EXERCISE DESCRIPTION: Using the listing below, copy every line that mentions "scene".

COLLECTED DATA:
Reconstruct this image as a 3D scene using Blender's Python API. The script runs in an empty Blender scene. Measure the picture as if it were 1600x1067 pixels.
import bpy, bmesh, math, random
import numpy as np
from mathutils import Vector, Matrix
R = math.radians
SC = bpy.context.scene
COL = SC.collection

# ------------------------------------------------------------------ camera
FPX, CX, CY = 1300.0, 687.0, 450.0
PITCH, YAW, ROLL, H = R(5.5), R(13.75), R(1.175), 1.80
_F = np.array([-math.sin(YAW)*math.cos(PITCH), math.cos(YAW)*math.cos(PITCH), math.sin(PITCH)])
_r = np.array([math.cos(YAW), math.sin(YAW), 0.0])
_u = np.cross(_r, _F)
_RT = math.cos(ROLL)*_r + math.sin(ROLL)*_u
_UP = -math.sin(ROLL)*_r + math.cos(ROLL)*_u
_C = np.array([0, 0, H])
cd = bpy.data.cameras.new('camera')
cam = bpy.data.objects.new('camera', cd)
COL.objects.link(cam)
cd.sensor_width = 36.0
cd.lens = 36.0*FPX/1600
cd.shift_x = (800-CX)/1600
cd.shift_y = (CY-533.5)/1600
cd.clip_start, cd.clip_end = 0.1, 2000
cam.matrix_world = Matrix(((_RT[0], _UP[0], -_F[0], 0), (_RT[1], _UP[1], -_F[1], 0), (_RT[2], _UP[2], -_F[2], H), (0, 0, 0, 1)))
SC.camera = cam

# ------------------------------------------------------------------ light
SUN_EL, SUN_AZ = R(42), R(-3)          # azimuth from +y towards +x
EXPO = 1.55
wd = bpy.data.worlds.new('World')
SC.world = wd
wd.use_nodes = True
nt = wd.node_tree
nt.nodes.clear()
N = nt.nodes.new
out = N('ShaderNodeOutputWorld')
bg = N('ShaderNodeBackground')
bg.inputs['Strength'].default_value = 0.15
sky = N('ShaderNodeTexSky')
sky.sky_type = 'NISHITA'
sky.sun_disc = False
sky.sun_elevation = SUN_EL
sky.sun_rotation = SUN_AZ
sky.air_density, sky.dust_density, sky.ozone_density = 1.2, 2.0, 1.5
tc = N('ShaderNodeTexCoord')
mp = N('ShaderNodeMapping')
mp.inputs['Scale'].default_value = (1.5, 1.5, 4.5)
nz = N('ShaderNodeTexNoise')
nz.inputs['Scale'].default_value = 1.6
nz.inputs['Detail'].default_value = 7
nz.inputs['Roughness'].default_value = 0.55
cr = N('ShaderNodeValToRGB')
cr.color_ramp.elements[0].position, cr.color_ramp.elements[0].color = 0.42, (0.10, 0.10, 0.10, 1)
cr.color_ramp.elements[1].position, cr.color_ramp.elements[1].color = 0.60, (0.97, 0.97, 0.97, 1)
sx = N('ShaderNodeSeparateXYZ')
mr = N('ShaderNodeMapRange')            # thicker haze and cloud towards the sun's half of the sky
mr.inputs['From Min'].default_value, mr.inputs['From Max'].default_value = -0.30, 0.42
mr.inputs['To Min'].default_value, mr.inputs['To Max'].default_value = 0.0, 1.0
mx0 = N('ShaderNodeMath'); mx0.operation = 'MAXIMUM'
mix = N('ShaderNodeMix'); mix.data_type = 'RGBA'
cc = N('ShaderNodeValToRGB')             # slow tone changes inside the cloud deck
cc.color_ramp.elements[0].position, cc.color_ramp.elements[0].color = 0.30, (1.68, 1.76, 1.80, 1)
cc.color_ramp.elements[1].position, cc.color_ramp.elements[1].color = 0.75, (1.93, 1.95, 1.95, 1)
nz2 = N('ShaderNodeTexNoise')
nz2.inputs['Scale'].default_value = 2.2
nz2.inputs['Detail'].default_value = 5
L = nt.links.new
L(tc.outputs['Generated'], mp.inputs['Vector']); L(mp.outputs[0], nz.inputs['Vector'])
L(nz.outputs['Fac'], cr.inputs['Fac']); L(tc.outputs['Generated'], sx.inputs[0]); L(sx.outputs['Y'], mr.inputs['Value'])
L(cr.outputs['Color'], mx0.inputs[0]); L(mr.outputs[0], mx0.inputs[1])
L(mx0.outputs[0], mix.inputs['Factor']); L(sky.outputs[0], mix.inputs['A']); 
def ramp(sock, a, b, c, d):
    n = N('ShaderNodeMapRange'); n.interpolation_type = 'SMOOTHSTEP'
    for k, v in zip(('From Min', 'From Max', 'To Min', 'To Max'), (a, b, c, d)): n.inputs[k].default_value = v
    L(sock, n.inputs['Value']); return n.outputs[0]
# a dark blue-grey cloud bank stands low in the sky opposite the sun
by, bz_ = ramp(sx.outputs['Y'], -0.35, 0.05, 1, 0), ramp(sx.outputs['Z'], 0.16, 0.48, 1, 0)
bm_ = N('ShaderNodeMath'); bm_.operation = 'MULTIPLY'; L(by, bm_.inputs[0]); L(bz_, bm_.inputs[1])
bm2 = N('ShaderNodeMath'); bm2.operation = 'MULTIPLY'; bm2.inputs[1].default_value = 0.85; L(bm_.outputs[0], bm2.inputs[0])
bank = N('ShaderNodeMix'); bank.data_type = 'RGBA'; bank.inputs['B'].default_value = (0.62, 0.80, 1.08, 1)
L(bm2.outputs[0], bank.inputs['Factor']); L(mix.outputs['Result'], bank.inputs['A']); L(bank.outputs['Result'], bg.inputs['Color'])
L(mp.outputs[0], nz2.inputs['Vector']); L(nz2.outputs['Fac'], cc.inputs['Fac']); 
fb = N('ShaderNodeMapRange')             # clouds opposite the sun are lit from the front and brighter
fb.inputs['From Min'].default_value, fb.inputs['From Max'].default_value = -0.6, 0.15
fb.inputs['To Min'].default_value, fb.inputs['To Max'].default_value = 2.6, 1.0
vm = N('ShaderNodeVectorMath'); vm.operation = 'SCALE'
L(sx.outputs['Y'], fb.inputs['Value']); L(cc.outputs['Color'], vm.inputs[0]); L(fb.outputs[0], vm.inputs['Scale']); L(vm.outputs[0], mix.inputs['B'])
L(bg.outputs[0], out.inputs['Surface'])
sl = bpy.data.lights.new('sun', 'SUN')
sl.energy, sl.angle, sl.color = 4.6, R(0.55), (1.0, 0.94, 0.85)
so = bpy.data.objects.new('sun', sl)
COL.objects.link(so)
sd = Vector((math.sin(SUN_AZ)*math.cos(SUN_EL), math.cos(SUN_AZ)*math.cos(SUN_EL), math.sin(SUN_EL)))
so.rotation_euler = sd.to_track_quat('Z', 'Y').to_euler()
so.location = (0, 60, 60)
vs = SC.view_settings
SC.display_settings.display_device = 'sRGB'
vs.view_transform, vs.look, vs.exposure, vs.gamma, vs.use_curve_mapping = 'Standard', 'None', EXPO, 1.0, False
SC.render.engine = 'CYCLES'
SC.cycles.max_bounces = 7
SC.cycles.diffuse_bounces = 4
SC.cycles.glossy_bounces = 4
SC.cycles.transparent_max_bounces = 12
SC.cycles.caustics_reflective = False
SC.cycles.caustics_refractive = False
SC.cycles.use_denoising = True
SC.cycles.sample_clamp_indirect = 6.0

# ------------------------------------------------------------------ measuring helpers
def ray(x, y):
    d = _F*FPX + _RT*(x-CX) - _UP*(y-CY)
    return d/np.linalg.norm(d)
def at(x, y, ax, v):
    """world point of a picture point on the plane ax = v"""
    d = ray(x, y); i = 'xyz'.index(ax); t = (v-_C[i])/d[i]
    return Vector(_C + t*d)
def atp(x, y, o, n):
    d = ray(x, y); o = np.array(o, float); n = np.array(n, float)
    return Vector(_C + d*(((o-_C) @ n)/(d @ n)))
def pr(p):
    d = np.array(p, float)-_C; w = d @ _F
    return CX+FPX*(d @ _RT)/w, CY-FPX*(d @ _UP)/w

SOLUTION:
Reconstruct this image as a 3D scene using Blender's Python API. The script runs in an empty Blender scene. Measure the picture as if it were 1600x1067 pixels.
SC = bpy.context.scene